=== Data excerpt ===

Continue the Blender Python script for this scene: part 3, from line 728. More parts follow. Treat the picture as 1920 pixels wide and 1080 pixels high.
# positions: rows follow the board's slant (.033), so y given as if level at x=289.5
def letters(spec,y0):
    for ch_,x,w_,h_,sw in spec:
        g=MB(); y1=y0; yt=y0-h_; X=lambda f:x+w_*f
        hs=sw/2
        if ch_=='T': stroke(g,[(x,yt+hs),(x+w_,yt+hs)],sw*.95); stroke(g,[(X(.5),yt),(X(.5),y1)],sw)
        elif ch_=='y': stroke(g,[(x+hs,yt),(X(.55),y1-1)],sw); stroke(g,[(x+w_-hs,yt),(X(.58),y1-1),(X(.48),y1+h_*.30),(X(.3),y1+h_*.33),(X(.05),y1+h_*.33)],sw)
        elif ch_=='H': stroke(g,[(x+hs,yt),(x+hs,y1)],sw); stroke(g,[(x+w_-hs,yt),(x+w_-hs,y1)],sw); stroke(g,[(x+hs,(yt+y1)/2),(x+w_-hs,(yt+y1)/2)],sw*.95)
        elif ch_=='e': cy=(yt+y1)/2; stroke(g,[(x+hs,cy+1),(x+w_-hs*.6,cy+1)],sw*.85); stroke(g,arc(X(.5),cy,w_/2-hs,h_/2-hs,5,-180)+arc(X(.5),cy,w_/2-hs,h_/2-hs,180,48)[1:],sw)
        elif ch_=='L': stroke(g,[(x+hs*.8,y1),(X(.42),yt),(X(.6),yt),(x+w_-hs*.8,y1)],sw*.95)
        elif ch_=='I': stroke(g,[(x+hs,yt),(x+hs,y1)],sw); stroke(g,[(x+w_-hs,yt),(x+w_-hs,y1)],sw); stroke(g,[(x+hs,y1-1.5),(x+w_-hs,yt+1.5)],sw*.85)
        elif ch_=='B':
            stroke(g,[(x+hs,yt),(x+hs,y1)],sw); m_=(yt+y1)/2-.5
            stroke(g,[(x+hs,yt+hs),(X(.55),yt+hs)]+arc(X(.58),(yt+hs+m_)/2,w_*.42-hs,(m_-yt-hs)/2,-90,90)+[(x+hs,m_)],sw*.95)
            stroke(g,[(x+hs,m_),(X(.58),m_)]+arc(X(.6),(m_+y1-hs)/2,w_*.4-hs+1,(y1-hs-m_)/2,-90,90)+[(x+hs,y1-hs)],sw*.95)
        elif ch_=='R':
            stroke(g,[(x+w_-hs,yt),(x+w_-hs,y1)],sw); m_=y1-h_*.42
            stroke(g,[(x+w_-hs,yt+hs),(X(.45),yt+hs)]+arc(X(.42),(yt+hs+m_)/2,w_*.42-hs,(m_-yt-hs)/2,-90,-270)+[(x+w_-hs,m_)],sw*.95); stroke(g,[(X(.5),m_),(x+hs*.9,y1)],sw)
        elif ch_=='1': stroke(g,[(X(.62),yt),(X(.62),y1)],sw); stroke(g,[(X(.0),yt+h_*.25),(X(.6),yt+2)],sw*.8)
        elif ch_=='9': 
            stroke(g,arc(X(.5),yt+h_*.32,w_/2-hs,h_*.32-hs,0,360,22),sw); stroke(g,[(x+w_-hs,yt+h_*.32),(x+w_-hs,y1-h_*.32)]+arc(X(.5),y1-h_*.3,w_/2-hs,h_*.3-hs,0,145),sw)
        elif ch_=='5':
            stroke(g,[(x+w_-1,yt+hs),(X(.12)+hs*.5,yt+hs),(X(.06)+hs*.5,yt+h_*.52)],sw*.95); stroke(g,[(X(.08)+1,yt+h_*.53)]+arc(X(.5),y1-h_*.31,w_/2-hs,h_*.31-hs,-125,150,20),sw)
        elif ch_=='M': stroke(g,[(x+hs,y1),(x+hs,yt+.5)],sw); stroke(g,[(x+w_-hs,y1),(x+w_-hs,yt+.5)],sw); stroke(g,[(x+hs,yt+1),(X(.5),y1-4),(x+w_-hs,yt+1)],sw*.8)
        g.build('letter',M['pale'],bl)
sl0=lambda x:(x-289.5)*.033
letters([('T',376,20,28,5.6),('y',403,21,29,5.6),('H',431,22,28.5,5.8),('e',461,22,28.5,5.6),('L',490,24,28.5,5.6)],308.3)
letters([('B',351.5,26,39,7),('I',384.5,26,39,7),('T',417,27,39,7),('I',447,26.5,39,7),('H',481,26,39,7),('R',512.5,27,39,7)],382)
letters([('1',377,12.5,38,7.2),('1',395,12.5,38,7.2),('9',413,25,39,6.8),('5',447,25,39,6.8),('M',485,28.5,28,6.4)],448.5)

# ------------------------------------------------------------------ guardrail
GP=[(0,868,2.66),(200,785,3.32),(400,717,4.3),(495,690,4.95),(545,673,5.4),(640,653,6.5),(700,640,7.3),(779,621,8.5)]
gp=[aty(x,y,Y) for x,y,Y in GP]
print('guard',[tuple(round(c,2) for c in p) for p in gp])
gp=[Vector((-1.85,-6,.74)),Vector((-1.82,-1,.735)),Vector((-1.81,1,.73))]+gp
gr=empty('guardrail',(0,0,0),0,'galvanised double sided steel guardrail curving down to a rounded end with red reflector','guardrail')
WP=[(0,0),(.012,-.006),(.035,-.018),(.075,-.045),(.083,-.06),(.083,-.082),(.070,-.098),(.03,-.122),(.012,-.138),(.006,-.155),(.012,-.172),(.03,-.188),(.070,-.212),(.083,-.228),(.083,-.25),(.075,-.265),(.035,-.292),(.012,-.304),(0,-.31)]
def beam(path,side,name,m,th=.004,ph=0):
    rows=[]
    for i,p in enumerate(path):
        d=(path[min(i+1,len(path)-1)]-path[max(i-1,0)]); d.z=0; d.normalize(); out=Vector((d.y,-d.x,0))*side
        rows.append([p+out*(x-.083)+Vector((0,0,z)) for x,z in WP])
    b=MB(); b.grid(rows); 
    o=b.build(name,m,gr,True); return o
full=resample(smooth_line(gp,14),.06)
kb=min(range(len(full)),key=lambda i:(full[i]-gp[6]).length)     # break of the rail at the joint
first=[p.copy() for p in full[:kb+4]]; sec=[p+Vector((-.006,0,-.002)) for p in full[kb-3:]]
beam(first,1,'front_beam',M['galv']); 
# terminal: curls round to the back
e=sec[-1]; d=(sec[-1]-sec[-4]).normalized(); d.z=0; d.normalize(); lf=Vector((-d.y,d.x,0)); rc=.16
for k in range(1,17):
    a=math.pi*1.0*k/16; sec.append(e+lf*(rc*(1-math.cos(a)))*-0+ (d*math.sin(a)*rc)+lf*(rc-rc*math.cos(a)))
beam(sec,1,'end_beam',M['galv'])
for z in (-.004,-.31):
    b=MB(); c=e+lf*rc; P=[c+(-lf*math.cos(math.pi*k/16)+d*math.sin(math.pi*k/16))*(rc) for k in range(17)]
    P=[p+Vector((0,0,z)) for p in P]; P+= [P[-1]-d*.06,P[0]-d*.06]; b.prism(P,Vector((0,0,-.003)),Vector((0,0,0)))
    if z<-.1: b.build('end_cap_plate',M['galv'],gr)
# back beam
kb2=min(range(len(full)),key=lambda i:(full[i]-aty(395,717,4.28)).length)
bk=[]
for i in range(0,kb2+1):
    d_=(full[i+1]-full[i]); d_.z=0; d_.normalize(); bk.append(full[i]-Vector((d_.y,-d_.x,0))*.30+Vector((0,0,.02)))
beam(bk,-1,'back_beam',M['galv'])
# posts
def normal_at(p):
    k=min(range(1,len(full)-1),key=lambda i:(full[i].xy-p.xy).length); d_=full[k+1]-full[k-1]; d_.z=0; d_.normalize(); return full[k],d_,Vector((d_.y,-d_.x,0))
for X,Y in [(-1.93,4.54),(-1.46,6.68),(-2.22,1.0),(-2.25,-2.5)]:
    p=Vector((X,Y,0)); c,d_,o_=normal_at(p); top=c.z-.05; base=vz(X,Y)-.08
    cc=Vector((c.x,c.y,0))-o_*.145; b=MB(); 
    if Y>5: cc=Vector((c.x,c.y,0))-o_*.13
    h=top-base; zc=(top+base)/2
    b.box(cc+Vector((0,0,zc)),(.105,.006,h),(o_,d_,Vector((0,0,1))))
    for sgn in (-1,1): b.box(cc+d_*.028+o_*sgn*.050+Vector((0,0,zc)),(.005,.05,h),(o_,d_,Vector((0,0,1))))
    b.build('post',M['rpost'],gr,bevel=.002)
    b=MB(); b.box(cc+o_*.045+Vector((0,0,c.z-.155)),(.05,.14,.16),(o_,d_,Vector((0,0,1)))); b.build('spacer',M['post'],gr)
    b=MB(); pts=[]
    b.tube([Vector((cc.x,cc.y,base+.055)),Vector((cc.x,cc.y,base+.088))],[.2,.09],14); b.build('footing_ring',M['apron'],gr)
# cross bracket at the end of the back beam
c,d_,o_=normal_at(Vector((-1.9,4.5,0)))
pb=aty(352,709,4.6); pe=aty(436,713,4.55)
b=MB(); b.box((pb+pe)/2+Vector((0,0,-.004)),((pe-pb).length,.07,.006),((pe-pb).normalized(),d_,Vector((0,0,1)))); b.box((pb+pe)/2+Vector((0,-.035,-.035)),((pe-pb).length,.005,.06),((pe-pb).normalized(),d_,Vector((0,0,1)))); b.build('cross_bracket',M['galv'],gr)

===

__Task statement__.
Lines that include the word "follow" — how many are there in the data? Answer with the number alone.

__Correct result__.
2